Monday, June 4, 2007

Gilead by M. Robinson

Robinson writes about a Midwestern preacher leaving a written legacy for his son. The novel takes place in 1956 and takes us inside the mind of a preacher with profound wisdom. While it sometimes comes across as an apologia and fireside chat, the content is so beautifully written that we feel privileged to listen to the words of Rev. John Ames.

Some nuggets from this book are too good not to be shared: "A little too much anger, too often or at the wrong time, can destroy more than you would ever imagine. Above all, mind what you say. 'Behold how much wood is kindled by how small a fire, and the tongue is a fire.'"

Aside from advice, Robinson's language will soothe any reader: "The graveyard was about the loneliest place you could imagine. If I were to say it was going back to nature, you might get the idea there was some vitality about the place. But it was parched and sun-stricken. It was hard to imagine the grass had ever been green. Everywhere you stepped, little grasshoppers would fly up by the score, making that snap they do, like striking a match."

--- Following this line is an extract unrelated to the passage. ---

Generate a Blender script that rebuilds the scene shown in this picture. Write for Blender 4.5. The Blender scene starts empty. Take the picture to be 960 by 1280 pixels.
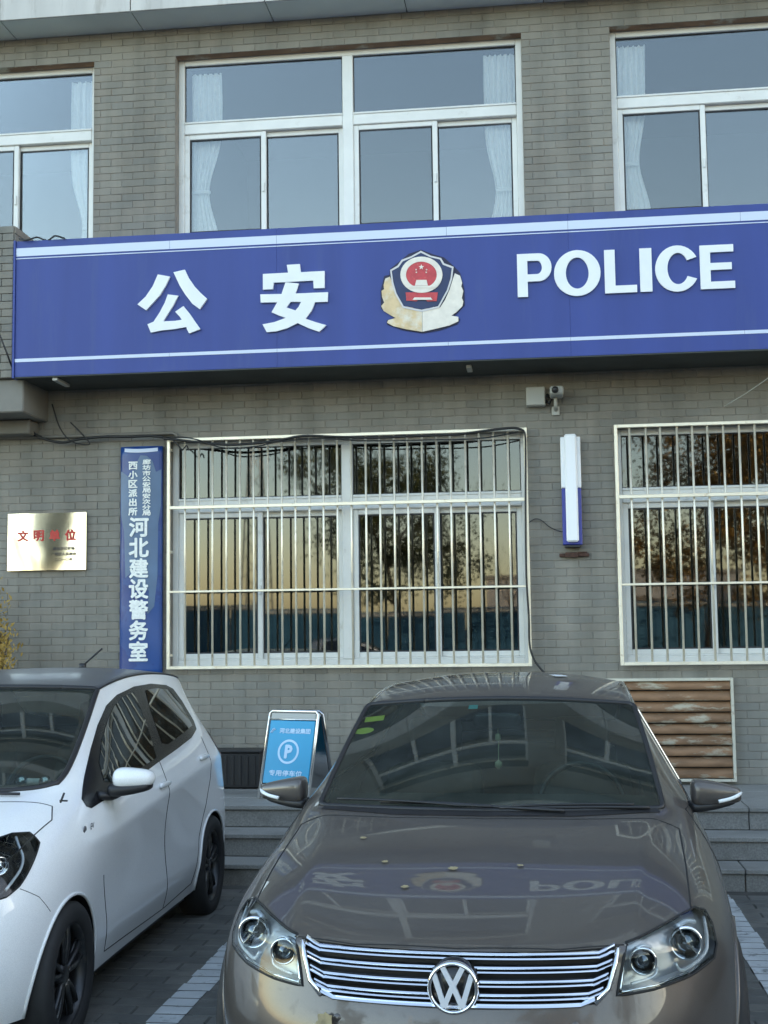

Rev. Ames' ability to be self-aware and also transfer his knowledge to us makes him a special character--few characters are written as self-aware, intelligent, and articulate. Knowing his son will spend most of his life fatherless, he writes, "You are drawing those terrible little pictures that you will bring me to admire, and which I will admire because I have not the heart to say one word that you might remember against me." In an age of attention-seeking, Rev. Ames reminds us that humility and quiet compassion still have much to teach this generation. The mere act of reading Robinson's novel will transport you into a slower, more gentle world.